Are we the TMZ Generation?

In my last post, I mentioned that the various arms of American media had begun their predictable trek down the path of low-brow, character assassination “journalism” which typifies every story that ruffles the feathers of those in the echelons of power. In one sense, it served as the impetus for that particular post, but in light of this Guardian articleby Glenn Greenwald, I think the subject (ie: smear campaigns) deserves a little more commentary.

In the article, Greenwald lets us know that various sources have contacted him since he broke his historic story in hopes to get information from him about ridiculous irrelevancies in Greenwald’s past. I won’t quote them here because they are really are irrelevant and don’t deserve to be part of the national discussion.

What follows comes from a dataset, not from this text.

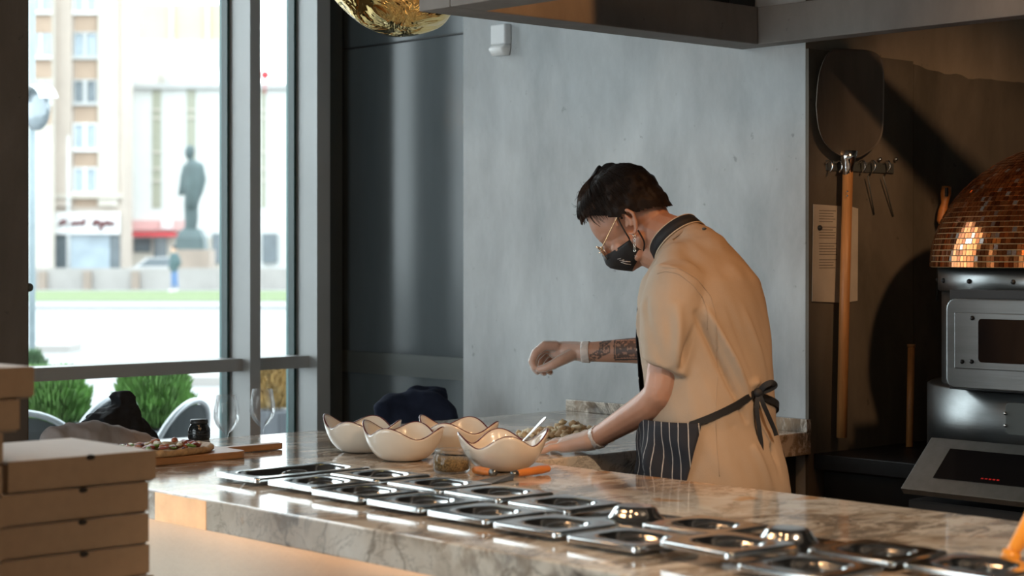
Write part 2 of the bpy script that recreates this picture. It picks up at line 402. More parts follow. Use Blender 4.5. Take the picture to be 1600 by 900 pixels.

Of course, Greenwald mentioned, or at least implied, from the outset that this was all to be expected. De-emphasis of the groundbreaking NSA scandal is de facto protocol on the part of the establishment-media-complex. Greenwald, to his credit, has shown commendable tenacity in calling out each “journalist” which tries to snake their way down that road in the interviews he has had with them.

While the character attacks have tended to focus on Snowden rather than Greenwald, it was only a matter of time before this was no longer the case. Greenwald is an interesting character and, love him or hate him, has shown comendable integrity in his career as a lawyer and a journalist. Buzzfeed recently posted a short biographical article which I encourage everyone to read.

Yet, whether Greenwald’s past was littered with examples of impossible perfection or despicable skeletons, this would make absolutely zero difference in regards to the validity of the evidence leaked to him by Edward Snowden. The NSA has still been spying on American citizens and it is still a mockery of American principles and justice. The evidence for this is not in question and, honestly, that isn’t the point. What is being attempted is not an attempt to uncover further truths about the bastardization of America’s ideals of liberty, but, instead, a magic trick. Misdirection is the name of the game and it, in this case, the game is damage control on the part of the intelligence community, the Obama administration, and the various media outlets which stake their existence in protecting the halls of power.

What is most disappointing about this aspect of the overall NSA story, though, is that these “journalists” only go down the road of personal smears because it works. To borrow a term from a friend of mine, it represents the “Kardashianization” our culture. Gossip and personality are more interesting — important even — to the average person up to the point that it has the potential to relegate the historically significant truths brought to light by Snowden and Greenwald out of the public forum and replace it with irrelevant, TMZ level dribble.

Americans should be upset that the NSA is spying on them, but they should be as equally upset that they have allowed themselves to be typified as “People Magazine/Us Weekly” cattle who don’t care about the NSA story in the first place.

We have to ask ourselves, do we want to be remembered as the TMZ Generation? Or do we want to be remembered as the generation that saved this country?